In your working years, you may save for your retirement or for funding your children’s education. If your daughter were to enter college 10 years hence, while you would want to accumulate enough money, you do not want income returns from your investments. Why?

For one, cash flows during the 10-year period have to be reinvested till your daughter enters college. For another, you may be tempted to consume these cash flows!

But why not collect income returns if an asset provides such cash flows in addition to capital appreciation? The point is: As a working executive, your goal-based investment is an accumulation portfolio that typically contains equity and bonds. If you strive to achieve returns from both sources, you could expose your investment portfolio to higher risk.

Consider bonds. To provide both income returns and capital appreciation, you must invest in gilt funds. You may be able to earn income returns, which a gilt fund may distribute in the form of dividends (includes both interest plus realised capital appreciation).

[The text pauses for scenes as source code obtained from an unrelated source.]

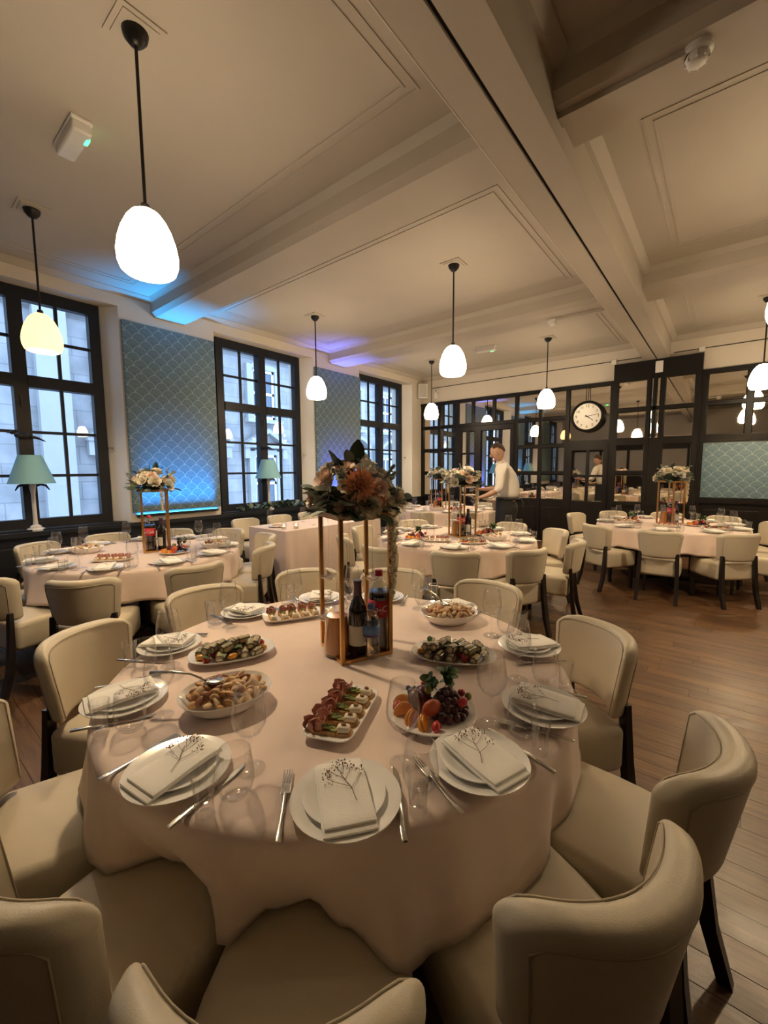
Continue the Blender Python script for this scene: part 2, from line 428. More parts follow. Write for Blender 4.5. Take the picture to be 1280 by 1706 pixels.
# remaining walls
struct('wall_far', MB().box(XW-.5, XR+.2, YF, YF+.2, -.1, ZC+.1), 'cream_paint')
wr = struct('wall_right', MB().box(XR, XR+.2, YB-.2, YF+.2, -.1, ZC+.1), 'cream_paint')
wb = struct('wall_back', MB().box(XW-.5, XR+.2, YB-.2, YB, -.1, ZC+.1), 'cream_paint')
MB().box(XW, XR, YB, YB+.03, 0, 1.1).build('dado', 'black_frame', wb)
MB().box(XW, XR, YB, YB+.05, 2.35, 2.62).build('picture_rail', 'black_frame', wb)
for k in range(9): MB().box(-5.6+k*1.1, -5.5+k*1.1, YB, YB+.045, 1.1, 2.35).build('post', 'black_frame', wb)
MB().box(XR-.03, XR, YB, YF, 0, 1.1).build('dado', 'black_frame', wr)

# ------------------------------------------------------------------ far mirror panelling
mp = empty('mirror_panelling', (0, YF, 0), label='black framed panelling filled with mirror panes along the far wall', cat='mirror wall')
fm = 'black_frame'
def stile(x0, x1, z0, z1, d=.07, n='stile'): MB().box(x0, x1, -d, -.002, z0, z1).build(n, fm, mp)
def rail(x0, x1, z0, z1, d=.062): stile(x0, x1, z0, z1, d, 'rail')
prn = random.Random(11)
def pane(x0, x1, z0, z1, d=.03):
    # bevelled mirror glass, each very slightly out of true
    w, h = (x1-x0)/2, (z1-z0)/2; bv = .014
    v = [(-w, 0, -h), (w, 0, -h), (w, 0, h), (-w, 0, h), (-w+bv, -.006, -h+bv), (w-bv, -.006, -h+bv), (w-bv, -.006, h-bv), (-w+bv, -.006, h-bv)]
    f = [(4, 5, 6, 7), (0, 1, 5, 4), (1, 2, 6, 5), (2, 3, 7, 6), (3, 0, 4, 7), (3, 2, 1, 0)]
    o = MB().add(v, f).build('mirror_pane', 'mirror', mp, loc=((x0+x1)/2, -d, (z0+z1)/2))
    o.rotation_euler = (R(prn.uniform(-.25, .25)), 0, R(prn.uniform(-.25, .25)))
def dado(x0, x1, z1=.84):
    MB().box(x0, x1, -.05, -.002, 0, z1).build('dado_panel', fm, mp)
    MB().rbox(((x1-x0)/2-.07, .008, z1/2-.14), .006, ((x0+x1)/2, -.052, z1/2+.03), k=1).build('raised_panel', fm, mp)
RW = .028
def grid(xs, zs, dz=.03):
    for a, b in zip(xs, xs[1:]):
        for c, d in zip(zs, zs[1:]): pane(a+.03, b-.03, c+RW, d-RW)
Z4 = [.86, 1.42, 1.96, 2.50, 3.05]
S1 = [-5.84, -5.36, -4.885]
for x in S1: stile(x-.035, x+.035, .84, 3.02)
grid(S1, Z4)
for a, b in zip(S1, S1[1:]):
    for z in Z4[1:-1]: rail(a+.035, b-.035, z-RW, z+RW)
    rail(a+.035, b-.035, .84, .89); dado(a, b)
S2 = [-4.885, -4.49, -3.99, -3.485]
for x in S2[1:3]: stile(x-.03, x+.03, 2.53, 3.02)
rail(-4.85, -3.52, 2.47, 2.53); stile(-3.52, -3.45, 0, 3.02)
for a, b in zip(S2, S2[1:]): pane(a+.03, b-.03, 2.53, 3.02)
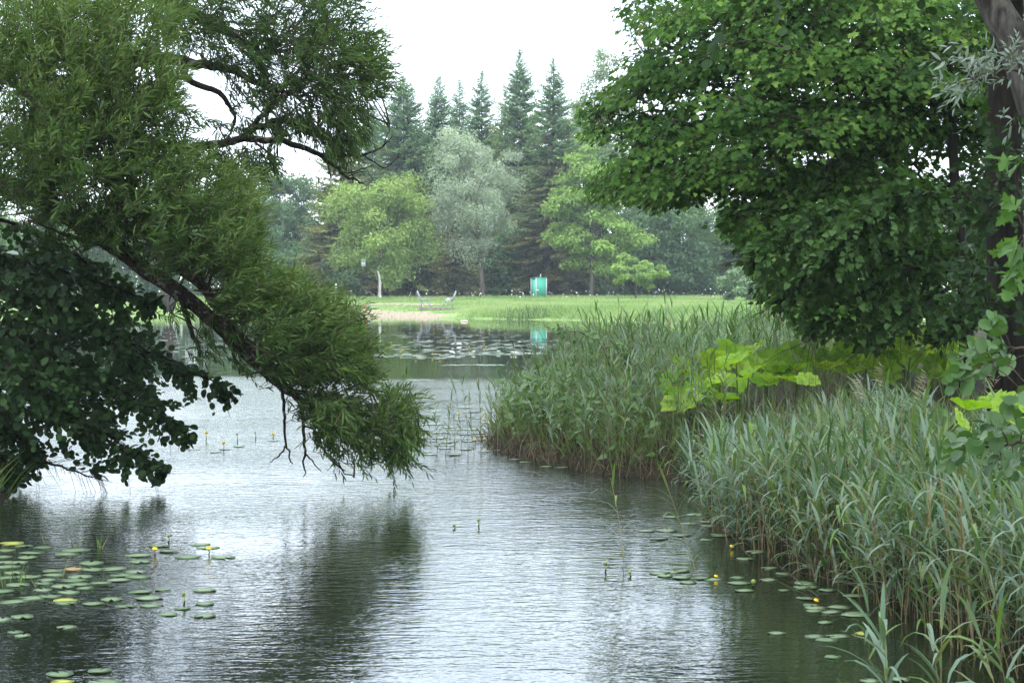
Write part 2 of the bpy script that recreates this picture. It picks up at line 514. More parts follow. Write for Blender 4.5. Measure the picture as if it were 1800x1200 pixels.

However, bond funds are marked-to-market through their net asset value. Bond fund’s NAV will decline if the market expects interest rate to move up.

On the other hand, you could invest in a cumulative bank fixed deposit, where the maturity value contains accumulated interest compounded over the time horizon for the deposit. So, there is no reinvestment risk. But you do not generate capital appreciation.

Equity exposes you to price risk, whether you aim to additionally generate income returns or not! So, it may seem logical to collect income returns as well. Suppose your portfolio has to generate post-tax compounded annual return of 9.5 per cent for you to accumulate the wealth required to achieve a life goal.

The 9.5 per cent return includes capital appreciation and income returns, including reinvestment income. So, you still have to scout for avenues to reinvest the proceeds received as dividends, if the equity investment is part of your goal-based portfolio.

Does this mean you should not position your portfolio to capture both sources of returns?

Gains and income

You can strive to achieve both sources of returns in your satellite portfolio. The satellite portfolio, which typically contains equity and commodities, is set up to capture gains from short-term price movements in the market.

Your equity investments can typically capture both sources of returns. How?

You could buy dividend-paying stocks that are poised for an upside. That way, you can also collect dividends directly from the company if you buy the stock and hold it cum-dividend.

The upshot? Your primary source of return is capital appreciation, for both your core and satellite portfolios. Income return is a bonus for your satellite portfolio.